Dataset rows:
**********

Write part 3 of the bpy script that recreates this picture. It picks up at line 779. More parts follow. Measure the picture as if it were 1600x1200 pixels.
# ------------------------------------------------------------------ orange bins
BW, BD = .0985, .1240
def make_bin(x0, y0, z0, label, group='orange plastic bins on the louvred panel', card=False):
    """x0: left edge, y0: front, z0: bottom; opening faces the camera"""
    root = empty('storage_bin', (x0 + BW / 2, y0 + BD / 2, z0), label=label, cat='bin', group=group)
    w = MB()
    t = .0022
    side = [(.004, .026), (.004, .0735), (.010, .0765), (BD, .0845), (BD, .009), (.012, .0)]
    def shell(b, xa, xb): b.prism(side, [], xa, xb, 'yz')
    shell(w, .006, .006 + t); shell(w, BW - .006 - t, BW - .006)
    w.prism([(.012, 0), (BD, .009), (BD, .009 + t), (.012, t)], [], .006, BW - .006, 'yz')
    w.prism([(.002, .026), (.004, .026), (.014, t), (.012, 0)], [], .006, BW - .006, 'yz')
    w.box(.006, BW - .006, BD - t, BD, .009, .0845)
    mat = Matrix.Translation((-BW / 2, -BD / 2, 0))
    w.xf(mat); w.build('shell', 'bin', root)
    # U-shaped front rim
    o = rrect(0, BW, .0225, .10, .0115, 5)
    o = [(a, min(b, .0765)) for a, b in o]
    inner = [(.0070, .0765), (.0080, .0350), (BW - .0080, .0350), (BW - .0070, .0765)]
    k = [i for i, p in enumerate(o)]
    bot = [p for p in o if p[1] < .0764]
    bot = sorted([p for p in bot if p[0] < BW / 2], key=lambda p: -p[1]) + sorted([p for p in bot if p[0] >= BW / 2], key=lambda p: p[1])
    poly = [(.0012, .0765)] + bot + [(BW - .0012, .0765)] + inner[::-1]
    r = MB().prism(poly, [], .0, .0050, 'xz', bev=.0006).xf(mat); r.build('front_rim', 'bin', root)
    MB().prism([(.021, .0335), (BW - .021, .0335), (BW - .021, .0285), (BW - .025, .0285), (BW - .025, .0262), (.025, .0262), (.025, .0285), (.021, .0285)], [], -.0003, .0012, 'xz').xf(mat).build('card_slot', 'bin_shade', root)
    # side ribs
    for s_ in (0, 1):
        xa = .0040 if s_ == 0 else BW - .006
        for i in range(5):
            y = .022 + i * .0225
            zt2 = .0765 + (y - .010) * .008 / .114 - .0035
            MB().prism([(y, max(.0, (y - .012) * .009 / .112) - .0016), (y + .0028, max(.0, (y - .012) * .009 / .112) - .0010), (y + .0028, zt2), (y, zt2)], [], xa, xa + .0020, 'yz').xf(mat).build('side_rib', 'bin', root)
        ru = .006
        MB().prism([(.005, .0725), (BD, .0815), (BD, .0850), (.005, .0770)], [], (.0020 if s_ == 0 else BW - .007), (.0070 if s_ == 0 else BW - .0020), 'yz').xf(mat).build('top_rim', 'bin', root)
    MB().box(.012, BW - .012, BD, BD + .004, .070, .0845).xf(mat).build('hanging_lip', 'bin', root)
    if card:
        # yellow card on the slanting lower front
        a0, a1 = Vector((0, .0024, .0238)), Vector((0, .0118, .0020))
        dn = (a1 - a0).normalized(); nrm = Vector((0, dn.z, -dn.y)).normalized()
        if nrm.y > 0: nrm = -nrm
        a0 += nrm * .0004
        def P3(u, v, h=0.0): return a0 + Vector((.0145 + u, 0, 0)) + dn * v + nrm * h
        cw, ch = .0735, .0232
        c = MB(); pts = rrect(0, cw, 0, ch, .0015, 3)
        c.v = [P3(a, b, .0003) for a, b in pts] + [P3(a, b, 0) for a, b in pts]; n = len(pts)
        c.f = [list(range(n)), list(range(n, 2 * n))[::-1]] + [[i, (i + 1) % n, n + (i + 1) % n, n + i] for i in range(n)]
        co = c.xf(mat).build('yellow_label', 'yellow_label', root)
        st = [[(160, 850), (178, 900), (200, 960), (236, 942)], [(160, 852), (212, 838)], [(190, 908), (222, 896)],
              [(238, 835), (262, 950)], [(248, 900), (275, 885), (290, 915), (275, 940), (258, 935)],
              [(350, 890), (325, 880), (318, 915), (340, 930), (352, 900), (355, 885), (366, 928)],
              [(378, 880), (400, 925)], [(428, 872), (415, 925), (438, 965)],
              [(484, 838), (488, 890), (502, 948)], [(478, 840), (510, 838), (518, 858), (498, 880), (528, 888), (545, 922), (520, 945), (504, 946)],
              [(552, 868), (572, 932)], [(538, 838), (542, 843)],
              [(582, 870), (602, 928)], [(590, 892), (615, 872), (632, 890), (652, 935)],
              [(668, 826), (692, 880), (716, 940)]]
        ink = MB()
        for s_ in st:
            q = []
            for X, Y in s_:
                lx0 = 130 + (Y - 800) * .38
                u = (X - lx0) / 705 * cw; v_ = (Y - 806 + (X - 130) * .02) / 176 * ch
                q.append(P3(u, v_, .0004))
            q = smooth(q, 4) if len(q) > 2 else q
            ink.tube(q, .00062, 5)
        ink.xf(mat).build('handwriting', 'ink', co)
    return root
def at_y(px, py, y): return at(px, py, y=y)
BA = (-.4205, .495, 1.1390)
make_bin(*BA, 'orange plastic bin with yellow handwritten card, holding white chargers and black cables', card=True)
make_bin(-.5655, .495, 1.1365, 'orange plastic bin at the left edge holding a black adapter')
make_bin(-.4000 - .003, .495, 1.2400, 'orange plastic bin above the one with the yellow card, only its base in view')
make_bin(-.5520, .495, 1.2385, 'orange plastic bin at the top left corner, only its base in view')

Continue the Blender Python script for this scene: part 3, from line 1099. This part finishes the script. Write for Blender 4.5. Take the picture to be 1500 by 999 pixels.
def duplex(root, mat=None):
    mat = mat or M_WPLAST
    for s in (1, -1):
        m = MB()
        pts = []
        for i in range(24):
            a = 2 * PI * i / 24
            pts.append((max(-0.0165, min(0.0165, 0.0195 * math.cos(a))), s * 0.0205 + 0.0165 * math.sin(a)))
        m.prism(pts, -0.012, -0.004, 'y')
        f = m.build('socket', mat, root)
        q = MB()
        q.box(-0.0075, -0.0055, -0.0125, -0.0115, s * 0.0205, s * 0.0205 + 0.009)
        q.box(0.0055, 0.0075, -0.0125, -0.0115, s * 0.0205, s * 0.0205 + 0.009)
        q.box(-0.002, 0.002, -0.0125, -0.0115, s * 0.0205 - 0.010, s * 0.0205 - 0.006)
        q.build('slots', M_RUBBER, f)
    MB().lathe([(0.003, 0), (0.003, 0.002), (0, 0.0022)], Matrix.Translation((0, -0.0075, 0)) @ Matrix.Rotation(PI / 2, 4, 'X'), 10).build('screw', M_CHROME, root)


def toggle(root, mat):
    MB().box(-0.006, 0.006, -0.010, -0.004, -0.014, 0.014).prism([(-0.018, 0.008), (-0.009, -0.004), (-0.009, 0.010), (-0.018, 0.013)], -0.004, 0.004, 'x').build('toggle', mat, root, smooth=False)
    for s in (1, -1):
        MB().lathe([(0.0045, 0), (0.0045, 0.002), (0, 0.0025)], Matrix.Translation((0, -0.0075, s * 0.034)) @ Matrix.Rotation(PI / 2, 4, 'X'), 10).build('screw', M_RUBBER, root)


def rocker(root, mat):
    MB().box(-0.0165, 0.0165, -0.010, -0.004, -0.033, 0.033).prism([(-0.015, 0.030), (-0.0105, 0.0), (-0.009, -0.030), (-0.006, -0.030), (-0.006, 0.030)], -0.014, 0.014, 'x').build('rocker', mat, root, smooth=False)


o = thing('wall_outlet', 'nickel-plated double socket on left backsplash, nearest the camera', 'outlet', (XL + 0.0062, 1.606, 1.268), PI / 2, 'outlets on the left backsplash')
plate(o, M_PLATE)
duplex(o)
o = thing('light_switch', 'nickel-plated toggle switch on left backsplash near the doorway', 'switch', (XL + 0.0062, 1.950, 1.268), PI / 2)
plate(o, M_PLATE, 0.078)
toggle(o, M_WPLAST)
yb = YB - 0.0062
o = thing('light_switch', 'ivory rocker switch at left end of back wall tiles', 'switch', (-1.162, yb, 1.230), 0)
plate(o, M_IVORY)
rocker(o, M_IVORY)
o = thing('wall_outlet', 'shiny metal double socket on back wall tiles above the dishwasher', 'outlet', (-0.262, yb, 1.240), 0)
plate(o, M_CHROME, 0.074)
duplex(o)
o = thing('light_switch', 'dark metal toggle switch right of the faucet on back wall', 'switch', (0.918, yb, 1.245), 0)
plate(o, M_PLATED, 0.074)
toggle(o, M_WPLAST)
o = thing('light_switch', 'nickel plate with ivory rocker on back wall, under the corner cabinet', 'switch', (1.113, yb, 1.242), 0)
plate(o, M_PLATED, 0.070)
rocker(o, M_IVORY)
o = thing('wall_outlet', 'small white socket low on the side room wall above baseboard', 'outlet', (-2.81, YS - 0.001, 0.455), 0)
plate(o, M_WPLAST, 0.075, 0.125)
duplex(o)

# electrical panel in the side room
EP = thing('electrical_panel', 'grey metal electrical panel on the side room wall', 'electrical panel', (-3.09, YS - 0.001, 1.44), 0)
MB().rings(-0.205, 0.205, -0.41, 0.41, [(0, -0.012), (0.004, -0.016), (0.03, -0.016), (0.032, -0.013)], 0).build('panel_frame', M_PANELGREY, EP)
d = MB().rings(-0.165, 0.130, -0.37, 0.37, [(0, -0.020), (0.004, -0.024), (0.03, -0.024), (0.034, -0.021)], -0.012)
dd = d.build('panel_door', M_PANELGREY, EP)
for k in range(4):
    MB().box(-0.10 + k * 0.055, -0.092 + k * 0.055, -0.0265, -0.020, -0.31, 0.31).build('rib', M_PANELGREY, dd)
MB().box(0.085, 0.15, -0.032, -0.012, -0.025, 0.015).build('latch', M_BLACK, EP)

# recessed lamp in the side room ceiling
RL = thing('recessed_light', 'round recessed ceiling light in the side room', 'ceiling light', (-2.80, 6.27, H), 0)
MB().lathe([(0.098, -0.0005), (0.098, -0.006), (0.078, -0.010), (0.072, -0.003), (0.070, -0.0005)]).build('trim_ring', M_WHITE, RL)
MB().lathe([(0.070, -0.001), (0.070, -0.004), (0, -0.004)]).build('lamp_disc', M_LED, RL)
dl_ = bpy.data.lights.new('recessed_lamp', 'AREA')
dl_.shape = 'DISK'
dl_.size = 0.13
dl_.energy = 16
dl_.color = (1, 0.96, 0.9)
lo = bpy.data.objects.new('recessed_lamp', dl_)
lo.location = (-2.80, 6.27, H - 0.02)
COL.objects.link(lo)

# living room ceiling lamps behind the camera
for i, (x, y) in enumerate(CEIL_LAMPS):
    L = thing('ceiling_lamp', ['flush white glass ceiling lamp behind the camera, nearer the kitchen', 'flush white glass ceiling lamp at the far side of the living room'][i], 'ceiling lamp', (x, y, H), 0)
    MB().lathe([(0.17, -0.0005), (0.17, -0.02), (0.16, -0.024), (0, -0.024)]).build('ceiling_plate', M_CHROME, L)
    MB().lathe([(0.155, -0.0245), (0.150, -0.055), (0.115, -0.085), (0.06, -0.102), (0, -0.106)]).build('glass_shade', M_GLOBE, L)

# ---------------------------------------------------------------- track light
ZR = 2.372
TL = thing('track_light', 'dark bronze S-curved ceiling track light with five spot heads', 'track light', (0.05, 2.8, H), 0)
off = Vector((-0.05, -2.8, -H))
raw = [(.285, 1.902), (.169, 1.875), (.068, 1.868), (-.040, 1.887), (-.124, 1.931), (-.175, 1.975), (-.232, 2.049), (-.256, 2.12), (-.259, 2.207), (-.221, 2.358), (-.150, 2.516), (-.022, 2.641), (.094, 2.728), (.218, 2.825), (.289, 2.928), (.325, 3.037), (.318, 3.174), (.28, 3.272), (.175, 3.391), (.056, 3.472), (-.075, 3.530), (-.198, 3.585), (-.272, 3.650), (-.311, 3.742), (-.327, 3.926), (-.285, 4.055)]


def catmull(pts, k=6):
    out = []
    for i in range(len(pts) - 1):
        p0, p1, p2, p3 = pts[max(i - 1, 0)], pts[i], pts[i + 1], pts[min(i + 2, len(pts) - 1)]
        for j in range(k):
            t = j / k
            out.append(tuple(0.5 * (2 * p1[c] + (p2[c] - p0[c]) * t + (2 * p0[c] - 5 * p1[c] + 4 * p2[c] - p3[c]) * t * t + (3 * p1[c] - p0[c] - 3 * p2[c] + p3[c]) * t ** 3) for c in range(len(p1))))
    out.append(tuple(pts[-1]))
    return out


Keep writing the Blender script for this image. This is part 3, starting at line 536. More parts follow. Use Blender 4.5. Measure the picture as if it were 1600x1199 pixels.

**********

→ WRITTEN PROBLEM:
Retype, in the same exact form, the lines of the material above from the line holding "Continue the Blender" through the line holding "10).build('screw', M_RUBBER, root)".

→ ANSWER TO THE PROBLEM:
Continue the Blender Python script for this scene: part 3, from line 1099. This part finishes the script. Write for Blender 4.5. Take the picture to be 1500 by 999 pixels.
def duplex(root, mat=None):
    mat = mat or M_WPLAST
    for s in (1, -1):
        m = MB()
        pts = []
        for i in range(24):
            a = 2 * PI * i / 24
            pts.append((max(-0.0165, min(0.0165, 0.0195 * math.cos(a))), s * 0.0205 + 0.0165 * math.sin(a)))
        m.prism(pts, -0.012, -0.004, 'y')
        f = m.build('socket', mat, root)
        q = MB()
        q.box(-0.0075, -0.0055, -0.0125, -0.0115, s * 0.0205, s * 0.0205 + 0.009)
        q.box(0.0055, 0.0075, -0.0125, -0.0115, s * 0.0205, s * 0.0205 + 0.009)
        q.box(-0.002, 0.002, -0.0125, -0.0115, s * 0.0205 - 0.010, s * 0.0205 - 0.006)
        q.build('slots', M_RUBBER, f)
    MB().lathe([(0.003, 0), (0.003, 0.002), (0, 0.0022)], Matrix.Translation((0, -0.0075, 0)) @ Matrix.Rotation(PI / 2, 4, 'X'), 10).build('screw', M_CHROME, root)


def toggle(root, mat):
    MB().box(-0.006, 0.006, -0.010, -0.004, -0.014, 0.014).prism([(-0.018, 0.008), (-0.009, -0.004), (-0.009, 0.010), (-0.018, 0.013)], -0.004, 0.004, 'x').build('toggle', mat, root, smooth=False)
    for s in (1, -1):
        MB().lathe([(0.0045, 0), (0.0045, 0.002), (0, 0.0025)], Matrix.Translation((0, -0.0075, s * 0.034)) @ Matrix.Rotation(PI / 2, 4, 'X'), 10).build('screw', M_RUBBER, root)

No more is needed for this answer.